Taking this further Ofman suggests that we need to develop the positive opposite of our over strengths to counter balance our core qualities, rather than necessarily eliminate our over-strengths. Thus the assertive individual would do well to develop some responsiveness to others rather than attempt to eliminate their aggressiveness. Ofman believes that this form of compensation is likely to be more successful and productive ... unless of course this too is taken to excess.

Here's a short clip of Daniel Ofman introducing his ideas...sorry the image isn't great


Tuesday, 15 May 2012

Newbies and cynics

What a refreshing week - working with a brand new team who oozed 'can do' and 'get up and go'. Not that they were a bunch of Polyanna's - far from it - they were very clear about the size of the challenge they faced and the difficulties of making headway. But somehow this didn't seem to daunt them, and despite the complexities of their labyrinthine organisation they were up for making a difference.

Will this group be as positive in a year's time? I hope so but wouldn't be surprised if it were otherwise. So often weariness, negativity and scepticism seems to creep in, and before you know it today's enthusiastic newbie is tomorrow's down trodden cynic.  Perhaps its the path of least resistance - when you've hit your head on the organisational wall too many times cynicism starts to look like the sane response. However, given most of us spend most of our waking hours at work we owe it to ourselves to remember occasionally the difference we too once wanted to make in the world.



Tuesday, 8 May 2012

Negativity in groups - issues in team coaching

We'd had  a great day - the group were humming with creativity and the outputs from their discussions covered the walls. I was bringing it to close when a voice piped up from the back. "What's the point?" he asked, "Nobody's going to listen us-  even if they did, what we've come up with is never going to work!". The mood in the room plummeted and several members of the group rounded on the dissenter - why hadn't he raised his concerns earlier in the day, why was he being so negative? Some of the group even made fun of him "Trust you to see the dark side, keep us grounded why don't you!"

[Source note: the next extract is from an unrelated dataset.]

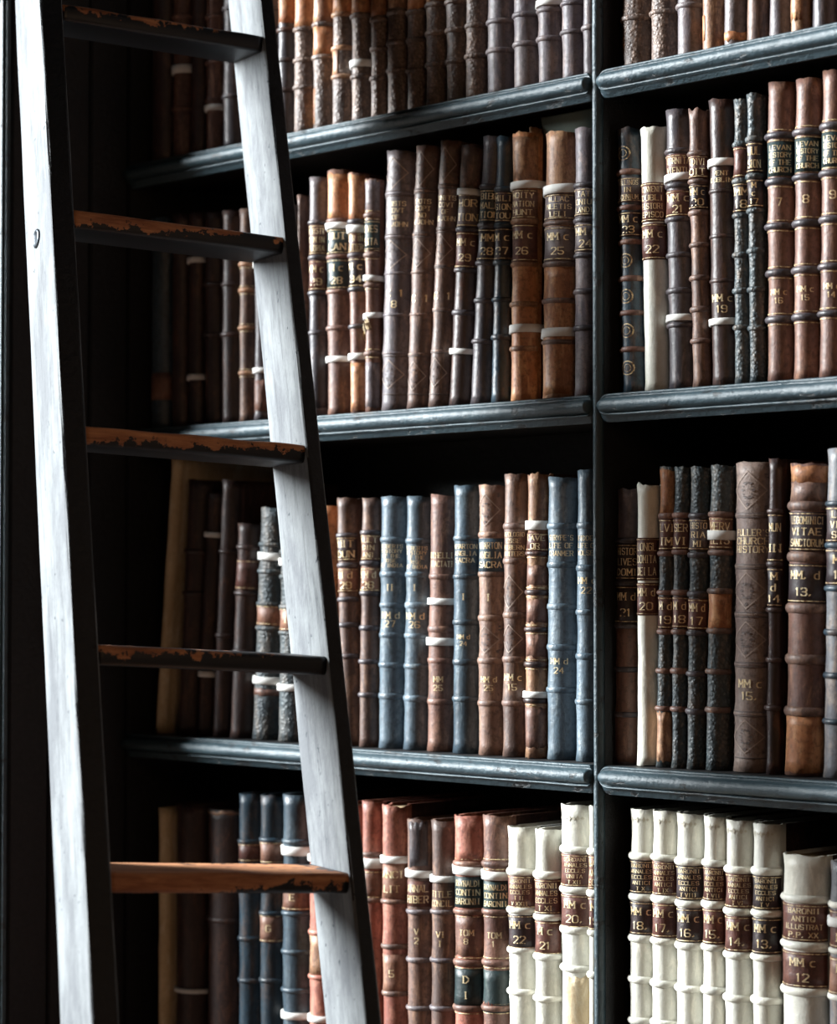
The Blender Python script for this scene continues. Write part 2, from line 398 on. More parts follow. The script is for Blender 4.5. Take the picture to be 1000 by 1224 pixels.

Dealing with negativity can be a real challenge as a group facilitator. You want all perspectives to be represented and know that sometimes it is the 'marginal voice' that brings fresh perspective and guards against group think. However the negative voice often isn't interested in solutions so much as proving to others that their pessimistic views are right and realistic - " We're all doomed and I predicted it". Its therefore sometimes a fine line between supporting difference and keeping productive work flowing. All in a days work...

Tuesday, 1 May 2012

Cycling with the brakes on


Working with a coaching client recently I had the privilege of watching what happens when someone gets fully 'behind themselves'. Instead of putting his mental energies into what might go wrong in the future and how he might fail, my client started to articulate, with clarity and passion, what he wanted to lead for and the changes he wanted to see in the world. The problems and pitfalls were still there, but he had crossed a threshold and there would be no turning back and certainly no stopping him. Very exciting!

I reckon I have a choice as a coach - exploring the negative or exploring the positive. Do I spend my time helping my client to face their fears and dismantling their blocks, or connecting my clients with what is fundamental and core to them, and let their own energy take hold. Both are legitimate conversations but I do find that while people are often very skilled at defending their anxieties and maintaining their worries, they are less adept at  trusting themselves and committing all their resources to their aspirations. Its like they're riding a bicycle with the brakes on.

'As soon as you trust yourself, you will know how to live' - my second favourite von Goethe quote.